The concert's halves were split by a B-stage acoustic segment in which Healy played "Be My Mistake" solo. That first half largely focused on songs from the latest album. "A Change of Heart" sounded a tad melodramatic and mushy, but "Oh Caroline" sparked an ultra-sweet singalong.

For the second half, the band delivered more of an oldies set and a straight-ahead concert. Not surprisingly, it was the better half. Healy kept sipping from a wine bottle and continued to wander a bit incoherently, but he seemed to be mostly intoxicated with the upscaled sounds of his band.

The expanded lineup impressively raised up the cheery love song "The Sound" and the giddily received hits "Somebody Else" and "Love It If We Made It." (The biggest hit, "Chocolate," was actually skipped.) Saxophonist John Waugh added stylish, guitar-like fills and solos á la the Psychedelic Furs' Mars Williams in "About You" and several other more shadowy tunes.

Nearly all the songs were laced with an orchestra-like layering of synthesizers, at times even evoking classic Peter Gabriel or Tears for Fears tunes.
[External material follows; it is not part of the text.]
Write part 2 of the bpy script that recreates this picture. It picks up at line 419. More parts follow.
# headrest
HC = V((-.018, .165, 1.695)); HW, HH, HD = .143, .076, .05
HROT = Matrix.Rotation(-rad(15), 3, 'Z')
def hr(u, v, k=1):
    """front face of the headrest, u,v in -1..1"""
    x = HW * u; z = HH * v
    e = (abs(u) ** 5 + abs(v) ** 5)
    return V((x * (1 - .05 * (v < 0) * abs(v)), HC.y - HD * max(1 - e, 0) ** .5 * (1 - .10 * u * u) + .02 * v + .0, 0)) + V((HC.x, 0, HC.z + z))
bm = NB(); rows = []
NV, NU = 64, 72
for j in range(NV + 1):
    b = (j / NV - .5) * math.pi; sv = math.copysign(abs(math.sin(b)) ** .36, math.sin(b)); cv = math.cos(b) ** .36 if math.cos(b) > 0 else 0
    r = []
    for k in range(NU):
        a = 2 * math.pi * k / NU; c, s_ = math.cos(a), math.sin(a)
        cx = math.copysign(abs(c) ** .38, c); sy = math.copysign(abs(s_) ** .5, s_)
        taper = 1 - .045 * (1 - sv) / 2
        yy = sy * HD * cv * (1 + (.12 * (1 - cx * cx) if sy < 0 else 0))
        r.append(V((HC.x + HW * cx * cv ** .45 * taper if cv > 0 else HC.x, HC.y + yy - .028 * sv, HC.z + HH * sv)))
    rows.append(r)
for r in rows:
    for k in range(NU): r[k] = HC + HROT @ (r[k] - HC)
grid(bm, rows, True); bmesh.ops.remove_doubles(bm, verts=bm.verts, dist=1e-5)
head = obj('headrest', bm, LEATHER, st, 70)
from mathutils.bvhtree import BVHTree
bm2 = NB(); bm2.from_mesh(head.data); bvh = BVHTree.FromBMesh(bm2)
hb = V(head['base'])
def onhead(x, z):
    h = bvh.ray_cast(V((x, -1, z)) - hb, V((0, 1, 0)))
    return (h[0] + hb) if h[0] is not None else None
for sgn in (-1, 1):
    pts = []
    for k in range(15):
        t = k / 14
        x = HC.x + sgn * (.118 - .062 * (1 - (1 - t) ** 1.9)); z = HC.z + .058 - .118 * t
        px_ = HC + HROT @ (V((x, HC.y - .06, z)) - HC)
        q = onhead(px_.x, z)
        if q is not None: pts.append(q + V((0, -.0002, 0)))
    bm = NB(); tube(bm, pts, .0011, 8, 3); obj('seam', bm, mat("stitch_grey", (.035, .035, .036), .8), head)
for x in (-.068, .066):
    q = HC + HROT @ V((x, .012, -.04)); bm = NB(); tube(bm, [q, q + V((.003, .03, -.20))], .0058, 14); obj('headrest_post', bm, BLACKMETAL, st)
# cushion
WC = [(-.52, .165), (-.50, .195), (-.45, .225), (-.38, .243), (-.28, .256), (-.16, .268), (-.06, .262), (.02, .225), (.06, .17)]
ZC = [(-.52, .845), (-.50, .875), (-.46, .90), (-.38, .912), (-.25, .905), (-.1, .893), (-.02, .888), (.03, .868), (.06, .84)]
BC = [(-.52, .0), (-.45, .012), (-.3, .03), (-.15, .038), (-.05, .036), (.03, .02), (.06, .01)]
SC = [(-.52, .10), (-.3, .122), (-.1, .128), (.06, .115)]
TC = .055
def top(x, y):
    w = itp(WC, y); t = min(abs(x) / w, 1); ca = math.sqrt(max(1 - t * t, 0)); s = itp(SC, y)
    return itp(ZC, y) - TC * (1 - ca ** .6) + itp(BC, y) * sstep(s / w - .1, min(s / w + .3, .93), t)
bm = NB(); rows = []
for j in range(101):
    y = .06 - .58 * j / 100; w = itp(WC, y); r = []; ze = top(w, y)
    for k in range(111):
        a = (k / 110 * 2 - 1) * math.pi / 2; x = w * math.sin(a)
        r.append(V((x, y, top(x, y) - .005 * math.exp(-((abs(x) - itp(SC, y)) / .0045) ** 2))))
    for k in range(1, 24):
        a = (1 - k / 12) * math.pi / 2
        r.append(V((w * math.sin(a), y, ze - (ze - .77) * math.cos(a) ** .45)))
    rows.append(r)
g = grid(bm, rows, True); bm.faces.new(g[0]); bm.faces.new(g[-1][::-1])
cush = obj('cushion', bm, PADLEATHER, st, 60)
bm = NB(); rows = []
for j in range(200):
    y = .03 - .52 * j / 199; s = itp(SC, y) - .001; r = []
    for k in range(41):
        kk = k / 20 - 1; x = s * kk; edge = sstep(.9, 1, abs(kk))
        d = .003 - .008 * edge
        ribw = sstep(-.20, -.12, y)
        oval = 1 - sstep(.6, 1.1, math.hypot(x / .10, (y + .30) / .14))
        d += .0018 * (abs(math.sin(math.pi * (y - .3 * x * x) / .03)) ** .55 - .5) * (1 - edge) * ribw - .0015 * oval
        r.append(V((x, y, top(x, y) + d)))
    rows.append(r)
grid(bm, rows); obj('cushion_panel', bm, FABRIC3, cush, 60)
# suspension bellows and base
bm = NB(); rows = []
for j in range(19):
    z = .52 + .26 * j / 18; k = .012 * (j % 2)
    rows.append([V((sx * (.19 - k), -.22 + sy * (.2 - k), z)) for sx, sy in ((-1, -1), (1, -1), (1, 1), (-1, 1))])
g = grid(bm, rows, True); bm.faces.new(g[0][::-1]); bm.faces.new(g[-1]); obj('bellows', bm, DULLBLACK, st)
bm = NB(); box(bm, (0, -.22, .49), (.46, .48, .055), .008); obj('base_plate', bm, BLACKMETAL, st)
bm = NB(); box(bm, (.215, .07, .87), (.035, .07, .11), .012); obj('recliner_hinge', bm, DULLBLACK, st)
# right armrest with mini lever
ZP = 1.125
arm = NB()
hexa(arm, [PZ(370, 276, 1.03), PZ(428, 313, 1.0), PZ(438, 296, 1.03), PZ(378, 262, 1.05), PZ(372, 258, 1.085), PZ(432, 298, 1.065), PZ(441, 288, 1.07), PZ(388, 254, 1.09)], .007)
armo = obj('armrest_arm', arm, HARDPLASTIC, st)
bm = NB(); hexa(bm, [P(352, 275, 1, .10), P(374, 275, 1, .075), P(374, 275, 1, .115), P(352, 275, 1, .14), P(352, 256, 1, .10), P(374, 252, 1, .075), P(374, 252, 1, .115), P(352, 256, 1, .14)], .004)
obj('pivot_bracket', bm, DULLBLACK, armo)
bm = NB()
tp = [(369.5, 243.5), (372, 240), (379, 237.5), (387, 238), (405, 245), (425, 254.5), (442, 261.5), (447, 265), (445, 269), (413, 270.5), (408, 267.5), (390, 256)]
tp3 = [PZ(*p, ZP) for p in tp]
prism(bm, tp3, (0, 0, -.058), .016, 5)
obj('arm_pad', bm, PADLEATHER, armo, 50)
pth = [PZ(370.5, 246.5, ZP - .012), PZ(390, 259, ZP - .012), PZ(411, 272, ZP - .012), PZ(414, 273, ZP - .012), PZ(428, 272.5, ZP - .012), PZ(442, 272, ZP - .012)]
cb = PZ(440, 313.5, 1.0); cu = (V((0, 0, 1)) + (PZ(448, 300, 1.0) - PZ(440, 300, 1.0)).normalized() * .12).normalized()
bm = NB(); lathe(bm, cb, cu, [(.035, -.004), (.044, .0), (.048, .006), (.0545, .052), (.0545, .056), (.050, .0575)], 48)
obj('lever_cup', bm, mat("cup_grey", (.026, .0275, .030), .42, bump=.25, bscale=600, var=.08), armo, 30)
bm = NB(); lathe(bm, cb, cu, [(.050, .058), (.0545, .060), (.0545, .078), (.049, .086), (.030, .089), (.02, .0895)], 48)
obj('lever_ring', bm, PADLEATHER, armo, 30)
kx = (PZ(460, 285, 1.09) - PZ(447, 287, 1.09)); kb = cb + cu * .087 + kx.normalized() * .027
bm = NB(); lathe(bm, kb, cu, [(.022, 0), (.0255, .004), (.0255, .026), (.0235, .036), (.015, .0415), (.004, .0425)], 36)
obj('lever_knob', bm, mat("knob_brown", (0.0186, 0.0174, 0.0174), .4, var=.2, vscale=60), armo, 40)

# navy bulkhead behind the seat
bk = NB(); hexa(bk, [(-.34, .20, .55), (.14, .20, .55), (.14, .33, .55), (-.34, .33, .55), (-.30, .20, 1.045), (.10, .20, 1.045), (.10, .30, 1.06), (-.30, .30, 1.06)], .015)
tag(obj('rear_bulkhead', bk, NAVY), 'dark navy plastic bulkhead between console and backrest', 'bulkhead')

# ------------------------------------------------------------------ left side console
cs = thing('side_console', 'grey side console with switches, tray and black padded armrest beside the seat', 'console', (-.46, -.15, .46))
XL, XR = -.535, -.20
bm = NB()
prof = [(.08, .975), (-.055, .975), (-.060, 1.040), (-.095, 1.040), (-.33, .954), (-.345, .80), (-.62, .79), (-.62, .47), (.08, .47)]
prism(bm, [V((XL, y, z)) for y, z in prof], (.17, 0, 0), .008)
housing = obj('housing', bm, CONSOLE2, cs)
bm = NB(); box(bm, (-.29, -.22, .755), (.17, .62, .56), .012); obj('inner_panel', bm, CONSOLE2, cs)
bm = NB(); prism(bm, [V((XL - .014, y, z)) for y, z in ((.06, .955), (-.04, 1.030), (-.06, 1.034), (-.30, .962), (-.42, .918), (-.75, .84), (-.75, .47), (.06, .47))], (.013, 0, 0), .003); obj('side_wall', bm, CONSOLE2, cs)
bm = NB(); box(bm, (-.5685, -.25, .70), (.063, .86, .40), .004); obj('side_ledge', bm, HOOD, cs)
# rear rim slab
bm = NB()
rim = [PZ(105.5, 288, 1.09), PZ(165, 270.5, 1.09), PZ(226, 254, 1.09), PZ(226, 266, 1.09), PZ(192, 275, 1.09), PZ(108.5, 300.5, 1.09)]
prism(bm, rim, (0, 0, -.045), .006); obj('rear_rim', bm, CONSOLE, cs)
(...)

Not that there was any kind of Gabriel-like deeper lyrical meaning to songs such as "Sex." It really is just about sex, as were several others in one way or another.

Healy did not address hints of the band going on hiatus once its tour wraps in a few weeks, but the 1975's future seemed assured Thursday. The singer seemed to be raising more questions than answers. And Lord knows he likes to talk. But he also seems to still be in love with his band and its evolving, strengthened live sound.